* _Raw data_:
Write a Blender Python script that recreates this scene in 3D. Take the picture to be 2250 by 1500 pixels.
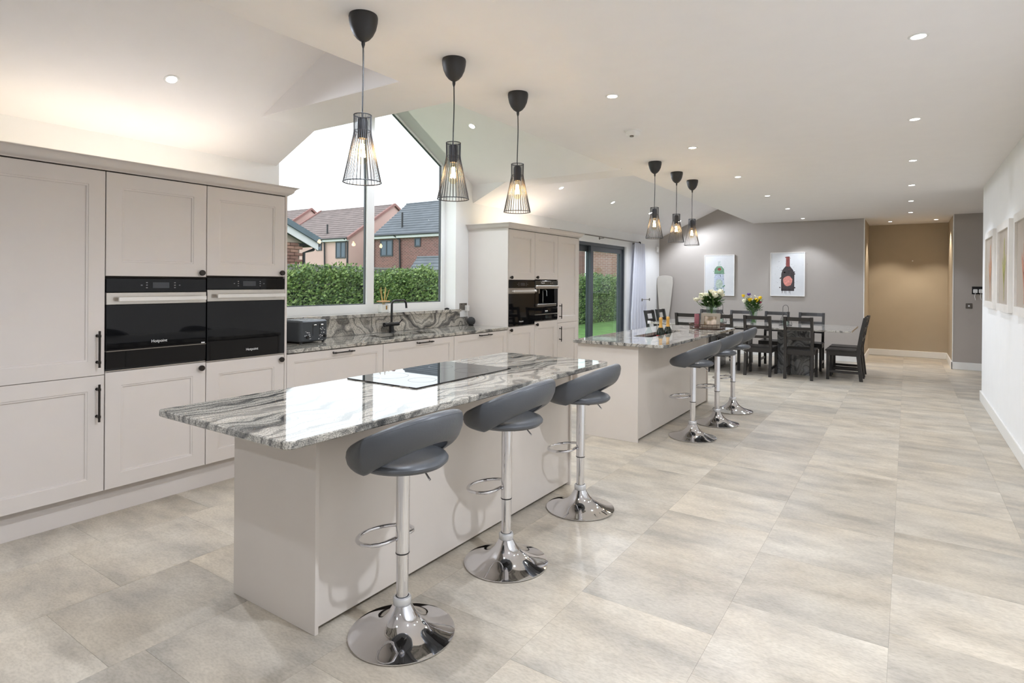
import bpy, bmesh, math, random
from math import sin, cos, pi, radians, sqrt, atan2
from mathutils import Vector, Matrix
from mathutils.geometry import tessellate_polygon

random.seed(7)
SC = bpy.context.scene
COL = SC.collection
for o in list(bpy.data.objects):
    bpy.data.objects.remove(o)

# ------------------------------------------------------------------ camera
H = 1.43
cam_d = bpy.data.cameras.new('camera'); cam = bpy.data.objects.new('camera', cam_d); COL.objects.link(cam)
cam_d.sensor_width = 36.0; cam_d.lens = 1289.48 / 2250 * 36; cam_d.clip_start = 0.05; cam_d.clip_end = 400
cam_d.shift_y = -(750 - 622.99) / 2250
YAW, PIT, ROL = 0.592677, -0.0023077, 0.00787333
_f = Vector((-sin(YAW), cos(YAW), 0)); _r = Vector((cos(YAW), sin(YAW), 0)); _u = Vector((0, 0, 1))
_f2 = _f * cos(PIT) + _u * sin(PIT); _u2 = _u * cos(PIT) - _f * sin(PIT)
_r3 = _r * cos(ROL) + _u2 * sin(ROL); _u3 = _u2 * cos(ROL) - _r * sin(ROL)
cam.matrix_world = Matrix(((_r3.x, _u3.x, -_f2.x, 0), (_r3.y, _u3.y, -_f2.y, 0), (_r3.z, _u3.z, -_f2.z, H), (0, 0, 0, 1)))
SC.camera = cam

# ------------------------------------------------------------------ sky, exposure
SKY = 2.5
W = bpy.data.worlds.new('overcast_sky'); SC.world = W; W.use_nodes = True
_n = W.node_tree; _n.nodes.clear()
_o = _n.nodes.new('ShaderNodeOutputWorld'); _b = _n.nodes.new('ShaderNodeBackground')
_tc = _n.nodes.new('ShaderNodeTexCoord'); _sx = _n.nodes.new('ShaderNodeSeparateXYZ'); _rp = _n.nodes.new('ShaderNodeValToRGB')
_n.links.new(_tc.outputs['Generated'], _sx.inputs[0]); _n.links.new(_sx.outputs['Z'], _rp.inputs[0])
_rp.color_ramp.elements[0].position = 0.0; _rp.color_ramp.elements[0].color = (0.88, 0.93, 1.0, 1)
_rp.color_ramp.elements[1].position = 0.35; _rp.color_ramp.elements[1].color = (0.97, 0.985, 1.0, 1)
_n.links.new(_rp.outputs[0], _b.inputs['Color']); _b.inputs['Strength'].default_value = SKY
_n.links.new(_b.outputs[0], _o.inputs[0])
SC.view_settings.view_transform = 'Standard'
try: SC.view_settings.look = 'None'
except Exception: pass
SC.view_settings.gamma = 1.0; SC.view_settings.use_curve_mapping = False
SC.view_settings.exposure = 0.05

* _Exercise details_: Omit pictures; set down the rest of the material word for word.

* _Response_:
Write a Blender Python script that recreates this scene in 3D. Take the picture to be 2250 by 1500 pixels.
import bpy, bmesh, math, random
from math import sin, cos, pi, radians, sqrt, atan2
from mathutils import Vector, Matrix
from mathutils.geometry import tessellate_polygon

random.seed(7)
SC = bpy.context.scene
COL = SC.collection
for o in list(bpy.data.objects):
    bpy.data.objects.remove(o)

# ------------------------------------------------------------------ camera
H = 1.43
cam_d = bpy.data.cameras.new('camera'); cam = bpy.data.objects.new('camera', cam_d); COL.objects.link(cam)
cam_d.sensor_width = 36.0; cam_d.lens = 1289.48 / 2250 * 36; cam_d.clip_start = 0.05; cam_d.clip_end = 400
cam_d.shift_y = -(750 - 622.99) / 2250
YAW, PIT, ROL = 0.592677, -0.0023077, 0.00787333
_f = Vector((-sin(YAW), cos(YAW), 0)); _r = Vector((cos(YAW), sin(YAW), 0)); _u = Vector((0, 0, 1))
_f2 = _f * cos(PIT) + _u * sin(PIT); _u2 = _u * cos(PIT) - _f * sin(PIT)
_r3 = _r * cos(ROL) + _u2 * sin(ROL); _u3 = _u2 * cos(ROL) - _r * sin(ROL)
cam.matrix_world = Matrix(((_r3.x, _u3.x, -_f2.x, 0), (_r3.y, _u3.y, -_f2.y, 0), (_r3.z, _u3.z, -_f2.z, H), (0, 0, 0, 1)))
SC.camera = cam

# ------------------------------------------------------------------ sky, exposure
SKY = 2.5
W = bpy.data.worlds.new('overcast_sky'); SC.world = W; W.use_nodes = True
_n = W.node_tree; _n.nodes.clear()
_o = _n.nodes.new('ShaderNodeOutputWorld'); _b = _n.nodes.new('ShaderNodeBackground')
_tc = _n.nodes.new('ShaderNodeTexCoord'); _sx = _n.nodes.new('ShaderNodeSeparateXYZ'); _rp = _n.nodes.new('ShaderNodeValToRGB')
_n.links.new(_tc.outputs['Generated'], _sx.inputs[0]); _n.links.new(_sx.outputs['Z'], _rp.inputs[0])
_rp.color_ramp.elements[0].position = 0.0; _rp.color_ramp.elements[0].color = (0.88, 0.93, 1.0, 1)
_rp.color_ramp.elements[1].position = 0.35; _rp.color_ramp.elements[1].color = (0.97, 0.985, 1.0, 1)
_n.links.new(_rp.outputs[0], _b.inputs['Color']); _b.inputs['Strength'].default_value = SKY
_n.links.new(_b.outputs[0], _o.inputs[0])
SC.view_settings.view_transform = 'Standard'
try: SC.view_settings.look = 'None'
except Exception: pass
SC.view_settings.gamma = 1.0; SC.view_settings.use_curve_mapping = False
SC.view_settings.exposure = 0.05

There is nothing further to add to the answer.